Diversidad o el facilismo en su nombre
“Considera la diferencia”, rezaba un afiche en el cubículo de una gran profesora, Mabel Grillo, a fines de 1998.
Ahora se estila hablar de diversidad. Cuando en su nombre se aplican distintas estrategias para que un tema se entienda, bienvenida sea. Un docente que se precie aumentará su gozo de modo directamente proporcional al aprendizaje de los alumnos, por lo que habrá de explicar con variadas estrategias, definir lo mismo con diferentes trabajos, analizar a través de dispares perspectivas.
Así las cosas, gloria a la diversidad desde mucho antes de que más de un snob la usara cada tres frases.
El diablo mete la cola si la diversidad implica –y vaya si ocurre- tomarles la tabla del nueve a quienes son ágiles para los cálculos y la tabla del dos a los demás. Semejante distancia es peligrosa por cuanto se corre el peligro de que el primer alumno descubra que el negocio más cómodo es fingir ignorancia.
De ninguna manera es cuestión de imprimir el cartel “Sólo aprueba quien es excelente”. Tampoco es posible que la consigna sea “si no pudiste hasta ahora, te bajamos la exigencia para que puedas mañana”. Al fin y al cabo, educación ha de suponer crecimiento, tolerancia a la frustración y dicha por los obstáculos superados.

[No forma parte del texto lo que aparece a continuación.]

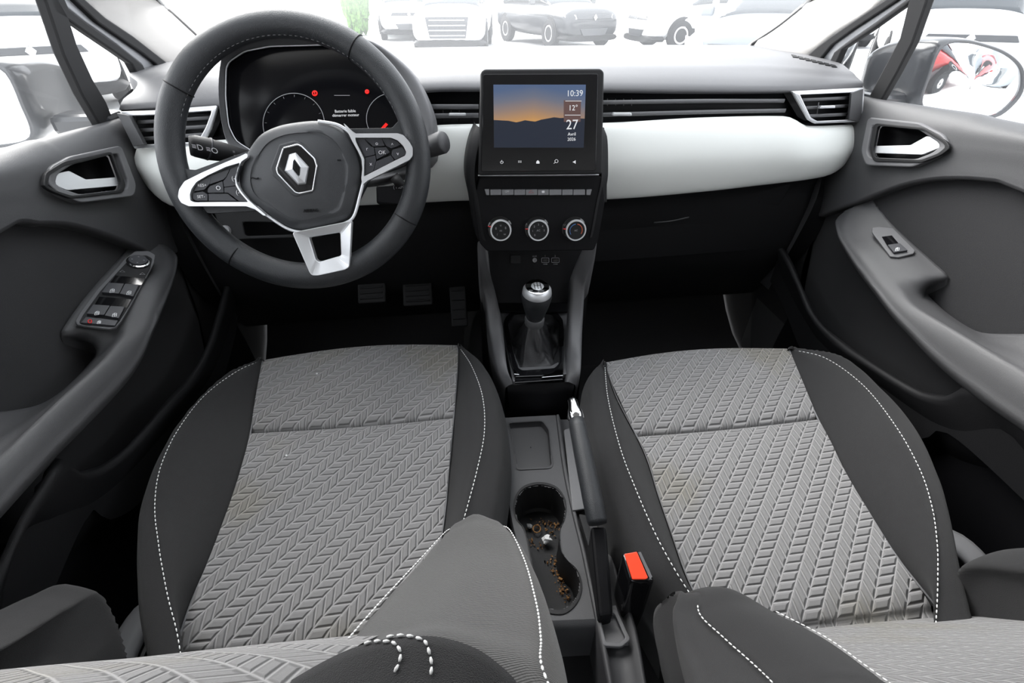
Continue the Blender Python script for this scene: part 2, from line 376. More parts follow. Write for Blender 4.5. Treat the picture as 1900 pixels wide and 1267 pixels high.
# lower dash & glovebox face
l0 = cbr+V(0, .006, .003)
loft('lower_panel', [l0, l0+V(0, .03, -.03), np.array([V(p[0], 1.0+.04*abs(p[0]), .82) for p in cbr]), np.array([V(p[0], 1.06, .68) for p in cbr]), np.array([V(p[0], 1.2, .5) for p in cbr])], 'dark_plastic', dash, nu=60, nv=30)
ha = [PY(1213, 413, .985), PY(1245, 410, .98), PY(1278, 403, .985)]
tube('glovebox_catch', ha, .0014, 'console_plastic', dash, n=10)
plate('glovebox_lid', [V(.16, 1.0, .905), V(.62, 1.02, .90), V(.60, 1.05, .72), V(.17, 1.035, .72)], (0, -1, .15), .008, 'dark_plastic', dash, .006)
# demister grille at the right end of the pad
for k in range(7):
    x, y = 1468+k*12, 102+k*3
    q = onsurf(pad, [(x, y), (x+9, y+2), (x+13, y+6), (x+3, y+5)], .0006)
    if len(q) == 4: plate('demister_slot', q, (0, 0, 1), .001, 'black_plastic', dash, 0)
# central slats
def slats(name, a, b, y, m='rail_plastic', r=.0016):
    P = [PY(a[0], a[1], y), PY(b[0], b[1], y)]; return tube(name, P, r, m, dash, n=8, flat=2.6, up=(0, 0, 1))
vent_mid = ((1117, 190), (1455, 187)), ((1117, 213), (1457, 205))
for a, b in vent_mid:
    P = Y3([(a[0], a[1], .945), (1300, .5*(a[1]+b[1])-1, .953), (b[0], b[1], .972)]); tube('vent_slat', P, .0017, 'rail_plastic', dash, n=16, flat=2.2)
for a, b in (((800, 198), (888, 198)), ((800, 215), (888, 214))): slats('vent_slat', a, b, .945)
def tab(x0, y0, x1, y1, y, nm='vent_tab'):
    P = Y3([(x0, y1, y), (x1, y1, y), (x1-1, y0, y), (x0+1, y0, y)]); plate(nm, P, (0, -1, .1), .009, 'satin_silver', dash, .0015, label='silver vent tab')
tab(832, 209, 865, 214.5, .945); tab(1134, 208, 1170, 214, .946)
for k in range(4): tube('vent_vane', Y3([(1127+k*15, 183, .962), (1127+k*15, 196, .962)]), .001, 'rail_plastic', dash)
for k in range(3): tube('vent_vane', Y3([(822+k*15, 205, .962), (822+k*15, 226, .962)]), .001, 'dark_plastic', dash)
# outer vents
def side_vent(L, inner, slt, tabp, yf, right):
    fr = Y3([(x, y, yf(x)) for x, y in L]); ins = Y3([(x, y, yf(x)) for x, y in inner])
    frame('vent_frame', fr, ins, (0, -1, .25), .007, 'satin_silver', dash, .0015, k=60, label='silver outer vent frame')
    plate('vent_cavity', [p+V(0, .03, 0) for p in fr], (0, 1, 0), .02, 'black_plastic', dash, 0)
    for a, b in slt: tube('vent_slat', Y3([(a[0], a[1], yf(a[0])+.006), (b[0], b[1], yf(b[0])+.006)]), .0013, 'rail_plastic', dash, n=6, flat=2.5)
yr = lambda x: .972+(max(0, x-1470)/130)**1.5*.055
side_vent(zm([(500, 512), (905, 492), (893, 682), (630, 692), (592, 670)], 1300, 0, 3.017), zm([(545, 532), (888, 518), (880, 668), (640, 678), (606, 660)], 1300, 0, 3.017),
          [zm(a, 1300, 0, 3.017) for a in ([(545, 560), (830, 548)], [(568, 605), (825, 592)], [(590, 650), (818, 640)])], None, yr, 1)
plate('vent_cheek', Y3([(1576, 173, 1.008), (1598, 165, 1.02), (1594, 227, 1.02), (1572, 222, 1.005)]), (0, -1, .2), .006, 'door_plastic', dash, .001)
plate('vent_tab', Y3([(1516, 201, .985), (1545, 200, .99), (1545, 195, .99), (1519, 196, .985)]), (0, -1, .1), .008, 'satin_silver', dash, .001, label='silver vent tab')
tube('vent_vane', Y3([(1519, 190, .985), (1516, 211, .985)]), .001, 'rail_plastic', dash)
yl = lambda x: .975+(max(0, 360-x)/130)**1.5*.05
side_vent(zm([(690, 625), (880, 618), (1232, 590), (1190, 720), (1150, 800), (1100, 815), (760, 833)], 0, 0, 3.017), zm([(735, 650), (880, 645), (1195, 622), (1160, 715), (1120, 785), (1090, 795), (800, 810)], 0, 0, 3.017),
          [zm(a, 0, 0, 3.017) for a in ([(750, 686), (1185, 658)], [(785, 730), (1175, 707)], [(800, 777), (1150, 752)])], None, yl, 0)
plate('vent_cheek', Y3([(224, 210, 1.02), (246, 214, 1.01), (274, 268, .995), (254, 271, 1.005)]), (0, -1, .2), .012, 'door_plastic', dash, .001)
for s, q in ((-1, (faceB[0], faceT[0])), (1, (faceB[-1], faceT[-1]))):
    pass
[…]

En 1988, en primer año del colegio Industrial, aprobar Educación Física en primer año a las órdenes del profesor Gonella requería hacer cinco extensiones de brazos en la barra.
Hubo quienes no hicieron siquiera una en marzo, tampoco en agosto. La idea de llevarse la materia a diciembre no los entusiasmaba. Empezaron a ir al Centro 11. Intentaron. Les costó despegar. Aumentaron la frecuencia. La mano siguió complicada. Aprobaron con seis barras. En el mismo curso hubo adolescentes que lograron doce y razonablemente consiguieron la máxima calificación.
Tal vez se trate de asumir que el piso del conocimiento no es un bien negociable.
“El pesimismo es una linda forma de hacerse el zonzo”, planteaba con otros términos el catedrático Miguel Boitier. Imaginar que el alumno que hoy rinde escasos frutos también será de pobre cosecha mañana es un guiño a la fiaca, tanto suya cuanto del docente.
Hubo una vez un muchacho llamado Bertie, hijo del monarca George V, al que le resultaba imposible hablar sin tartamudear. La película “El discurso del rey” expuso el modo en que por lo general se dividen las aguas frente a las dificultades: los cortesanos obsecuentes le decían que la receta para aprender era llenarse la boca de bolitas. Ninguno lo trataba de inútil. Ni falta que hacía; como no lo auxiliaban para progresar, él solito se daba cuenta de su condición.
Lionel Logue, el hombre que osó llamar por su nombre de pila al príncipe que devino rey, lo ayudó en serio. George VI no se transformó en el paradigma de los locutores, sin embargo le alcanzó para demostrarse que podía, categórico espaldarazo a su autoestima. La misma autoestima que aseguran cuidar los que en un mismo curso proponen la tabla del 9 a unos y la del 2 a otros.